On Tuesday, July 12, author Robert Gipe is in Athens for a talk at Ohio University’s Alden Library from 3-4 p.m. The talk is free and open to the public.
Gipe is the author of Trampoline: An Illustrated Novel, a debut novel that won the 2015 Weatherford Award in Fiction and was highly praised by both reviewers and fellow authors. Trampoline was published by Ohio University Press.
Novel Earns Positive Reviews
“A story that left my heart at once warmed and shattered, Trampoline rides the razor’s edge of raw beauty. This is Appalachia shone with a light uniquely its own. I dare say Robert Gipe has invented his own genre,” says David Joy, author of Where All Light Tends to Go.

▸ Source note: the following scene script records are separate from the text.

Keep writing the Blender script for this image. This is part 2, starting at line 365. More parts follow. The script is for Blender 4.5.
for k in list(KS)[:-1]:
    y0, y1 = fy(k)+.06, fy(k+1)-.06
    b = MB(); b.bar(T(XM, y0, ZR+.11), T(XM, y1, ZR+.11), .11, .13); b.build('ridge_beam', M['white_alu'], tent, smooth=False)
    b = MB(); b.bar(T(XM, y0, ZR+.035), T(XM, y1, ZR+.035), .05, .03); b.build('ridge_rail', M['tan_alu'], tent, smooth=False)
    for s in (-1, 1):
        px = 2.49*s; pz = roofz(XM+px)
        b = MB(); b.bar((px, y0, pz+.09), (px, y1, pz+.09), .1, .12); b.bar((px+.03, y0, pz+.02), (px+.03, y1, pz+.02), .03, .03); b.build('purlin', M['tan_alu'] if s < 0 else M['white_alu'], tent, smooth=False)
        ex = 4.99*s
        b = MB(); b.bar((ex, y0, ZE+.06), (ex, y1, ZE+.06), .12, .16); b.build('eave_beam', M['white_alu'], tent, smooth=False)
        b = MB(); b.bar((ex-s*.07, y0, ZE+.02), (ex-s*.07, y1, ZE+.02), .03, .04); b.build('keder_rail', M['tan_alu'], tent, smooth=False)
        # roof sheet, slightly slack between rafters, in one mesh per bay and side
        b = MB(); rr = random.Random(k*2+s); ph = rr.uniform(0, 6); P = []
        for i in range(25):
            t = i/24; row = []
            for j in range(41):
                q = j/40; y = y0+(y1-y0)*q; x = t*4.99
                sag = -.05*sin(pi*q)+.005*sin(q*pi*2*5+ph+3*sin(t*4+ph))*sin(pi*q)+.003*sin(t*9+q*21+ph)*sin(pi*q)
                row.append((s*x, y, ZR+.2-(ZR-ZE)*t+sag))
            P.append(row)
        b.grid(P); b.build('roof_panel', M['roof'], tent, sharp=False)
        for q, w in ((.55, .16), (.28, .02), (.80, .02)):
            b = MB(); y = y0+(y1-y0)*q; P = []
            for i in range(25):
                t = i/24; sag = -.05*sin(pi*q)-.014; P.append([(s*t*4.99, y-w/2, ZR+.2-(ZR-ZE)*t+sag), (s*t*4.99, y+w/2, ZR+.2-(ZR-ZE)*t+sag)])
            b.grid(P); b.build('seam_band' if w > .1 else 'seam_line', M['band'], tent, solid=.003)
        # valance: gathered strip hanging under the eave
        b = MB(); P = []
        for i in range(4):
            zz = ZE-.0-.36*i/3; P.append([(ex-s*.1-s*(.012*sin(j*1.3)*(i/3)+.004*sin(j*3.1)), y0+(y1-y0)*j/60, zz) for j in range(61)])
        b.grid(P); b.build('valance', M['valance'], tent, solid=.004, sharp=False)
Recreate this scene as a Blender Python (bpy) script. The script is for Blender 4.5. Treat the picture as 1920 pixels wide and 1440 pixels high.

The novel’s setting and main character have left an indelible mark on its readers, with Ann Pancake, author of Strange as this Weather Has Been, noting, “I’ll never forget Dawn Jewell. I’ll never escape Canard County.” Pancake also remarks, “I fear this book. I’m in love with this book. I’m laughing out loud at this book. I am knocked to my knees in grief by this book. One of the most powerful works of contemporary fiction I’ve read in years.”
Gipe as an Appalachian Writer
Gipe, who is originally from Kingsport, TN, is the director of the Appalachian Program at Southeast Community and Technical College in Cumberland, KY. Under Gipe’s leadership, the program emphasizes the importance of regional, cultural and sustainable development and makes “a systematic effort to document, preserve and present regional experience through the Appalachian Archives.”
“I have been able to live in coalfield communities and mix it up with all kinds of people in an ordinary daily kind of way on all kinds of fronts—and I’ve had a chance to listen to how people tell their own story and how they react to the myriad ways their story gets told by friends, foes, and the well-intended,” Gipe notes in an interview with Dylan Mullins of Appalachian Heritage.
Novel’s Accompanying Illustrations
This keen awareness of people and place manifests itself in the illustrations that accompany Gipe’s book.
“I feel like the drawings, in which the narrator is seen speaking, help emphasize the direct address of the first-person narrator to her audience. I wanted to play along the line dividing oral and written language, and the drawings helped me do that. I also thought the drawings might set the book apart from other drawing-free books, and break up the monotony of the prose,” Gipe explains.